Four months into the pregnancy, however, the Australian couple learned that one of the twins the Thai woman was carrying on their behalf had Down Syndrome.

And the couple's response was the same as virtually every Westerner who learns their unborn child has Down Syndrome: They sought to kill the unborn child; in this case urging the woman to have an abortion.

The woman, because of her Buddhist beliefs, refused. So when the twins were delivered, the couple took the twin without Down Syndrome and returned to Australia, leaving the Thai woman with baby Gammy, who in addition to Down Syndrome, also has a congenital heart condition.

The story has provoked outrage, both in Australia and Thailand. Thai officials threw the local surrogacy industry into chaos by limiting surrogacy to relatives of the childless couple.

In Australia, the couple has been excoriated. One mother of two surrogate children called them "greedy, selfish people." Another Australian compared their actions to someone choosing a toy in a store and wondered what, if anything, they could tell Gammy's twin about the brother they left behind, ignored, and never supported.

But as convenient and emotionally satisfying as it might feel to demonize this couple, it's more important to grasp the cultural realities the story reveals about us.

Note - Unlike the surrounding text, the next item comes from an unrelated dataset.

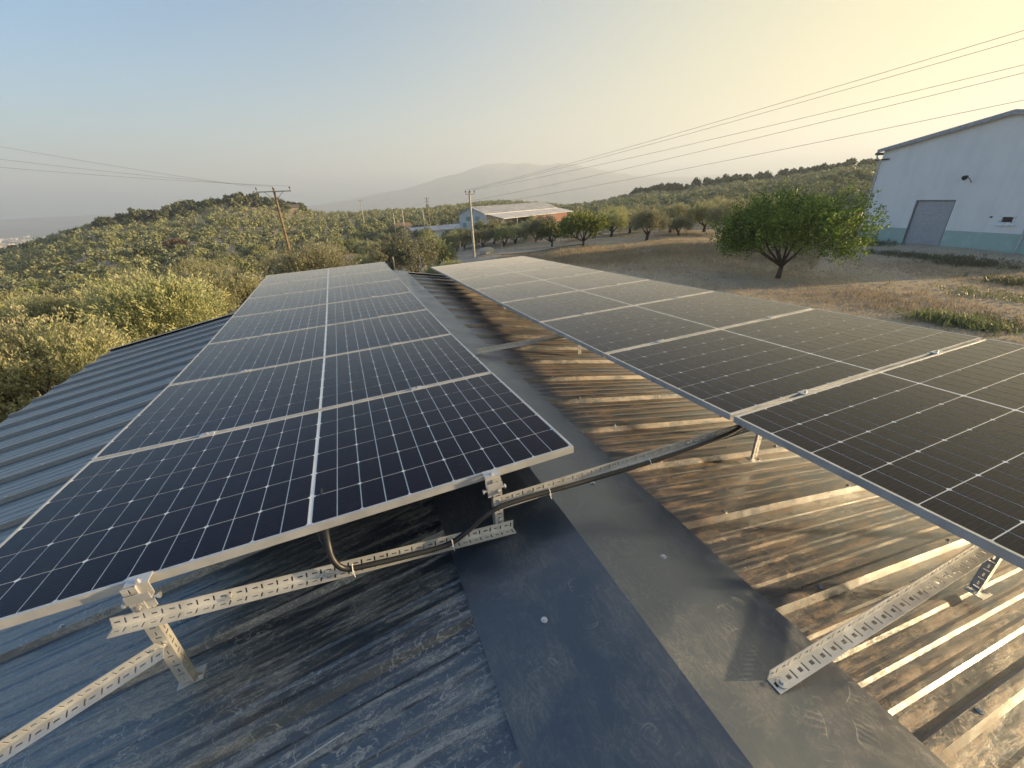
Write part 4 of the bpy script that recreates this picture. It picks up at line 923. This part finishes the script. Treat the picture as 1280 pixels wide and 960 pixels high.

In almost every sense, we Westerners think of ourselves primarily as consumers, with inherent rights to any and all goods in a global marketplace. But our culture of consumer choice goes beyond the shopping mall and the internet into all of life - now even to include the conceiving, birthing, choosing, and raising of children. And so increasingly we see children as consumer products. Commodities to be bought, sold, and discarded. Or, in the case of so many couples choosing not to have children at all, as inconveniences to be avoided, lest I interrupt the life that I have chosen for myself.

All of this is the absurd, tragic, and logical conclusion of our obsession with choice and personal autonomy, and our resistance to any limits whatsoever on personal freedom, no matter how trivial or grave the issue.

And so we use words like "choice" and "reproductive freedom" to justify our unthinkable treatment of human beings, born and unborn. And if our choices include the exploitation of poor women, well that's just too bad. If it means the "freedom" to reject a child, both in and outside of the womb, because he doesn't measure up to our expectation, well, that's what freedom is for.

In such a world, it's no longer clear what's for sale and what's not for sale.

In a remarkable postscript to the story, the birth mother, who was never paid in full, has forgiven the Australian couple. As Christians we should applaud this. But we should also look for, pray for, and work on behalf of the vulnerable… those who are the victims of our fantasies and delusions of autonomy and control.